═════ SUPPLIED MATERIAL

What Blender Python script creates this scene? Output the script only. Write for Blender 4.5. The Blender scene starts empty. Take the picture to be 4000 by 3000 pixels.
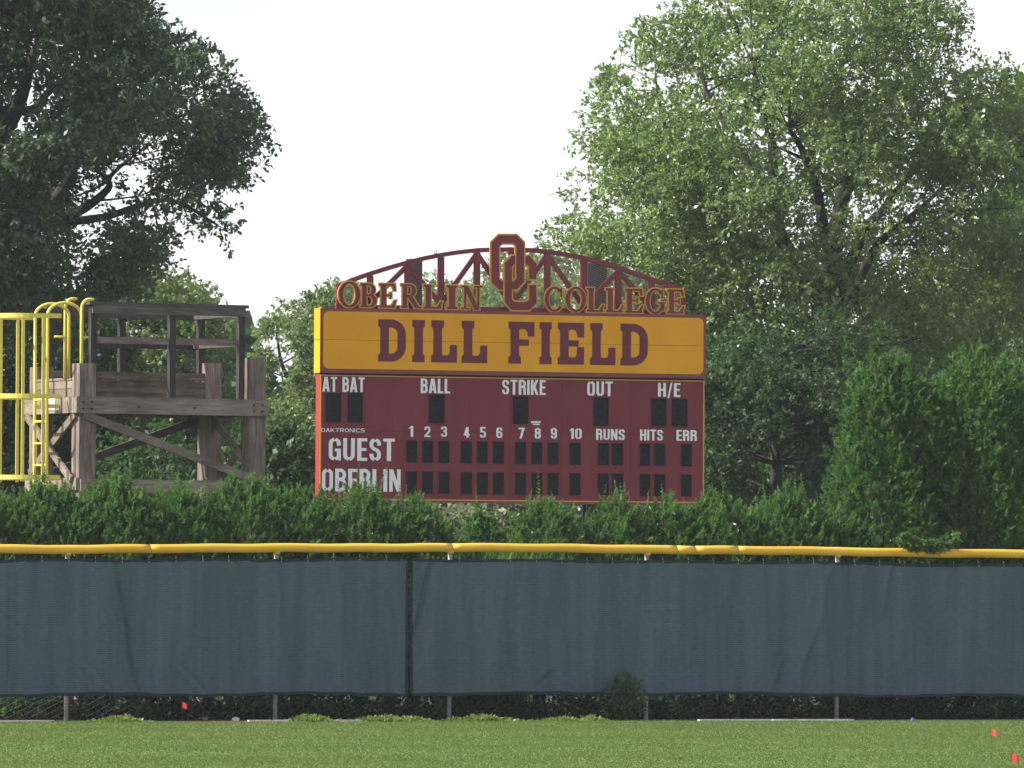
import bpy, bmesh, math, random
import numpy as np
from mathutils import Vector, Matrix
from mathutils.geometry import delaunay_2d_cdt

# ------------------------------------------------------------------ camera, sky, sun, exposure
scn = bpy.context.scene
COL = scn.collection
PI = math.pi
FPX, HOR, ROLL = 30000.0, 2350.0, 0.005          # focal length in photo pixels, row of the horizon
CAMZ = 1.54
cam = bpy.data.cameras.new('camera')
camo = bpy.data.objects.new('camera', cam)
COL.objects.link(camo)
scn.camera = camo
cam.sensor_width = 36.0
cam.lens = FPX * 36.0 / 4000.0
cam.clip_start, cam.clip_end = 1.0, 6000.0
ROT = Matrix.Rotation(PI / 2 + math.atan((HOR - 1500) / FPX), 3, 'X') @ Matrix.Rotation(ROLL, 3, 'Z')
camo.matrix_world = Matrix.Translation((0, 0, CAMZ)) @ ROT.to_4x4()
RN = np.array(ROT)

SUN_DIR = Vector((-0.75, -0.12, 0.65)).normalized()   # towards the sun: from the left, so that the board's face stays in shade
world = bpy.data.worlds.new('World')
scn.world = world
world.use_nodes = True
nt = world.node_tree
nt.nodes.clear()
out = nt.nodes.new('ShaderNodeOutputWorld')
bg = nt.nodes.new('ShaderNodeBackground')
sky = nt.nodes.new('ShaderNodeTexSky')
sky.sky_type = 'NISHITA'
sky.sun_disc = False
sky.sun_elevation = math.asin(SUN_DIR.z)
sky.sun_rotation = math.atan2(SUN_DIR.x, SUN_DIR.y)
sky.altitude = 200
sky.air_density, sky.dust_density, sky.ozone_density = 1.0, 4.0, 1.0
tc = nt.nodes.new('ShaderNodeTexCoord')
mp = nt.nodes.new('ShaderNodeMapping')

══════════

DO THIS -
Repeat exactly and only the lines from the start of the data above through the line that holds "from mathutils.geometry import", inclusive. Pictures do not belong in the copy.

ANSWER -
What Blender Python script creates this scene? Output the script only. Write for Blender 4.5. The Blender scene starts empty. Take the picture to be 4000 by 3000 pixels.
import bpy, bmesh, math, random
import numpy as np
from mathutils import Vector, Matrix
from mathutils.geometry import delaunay_2d_cdt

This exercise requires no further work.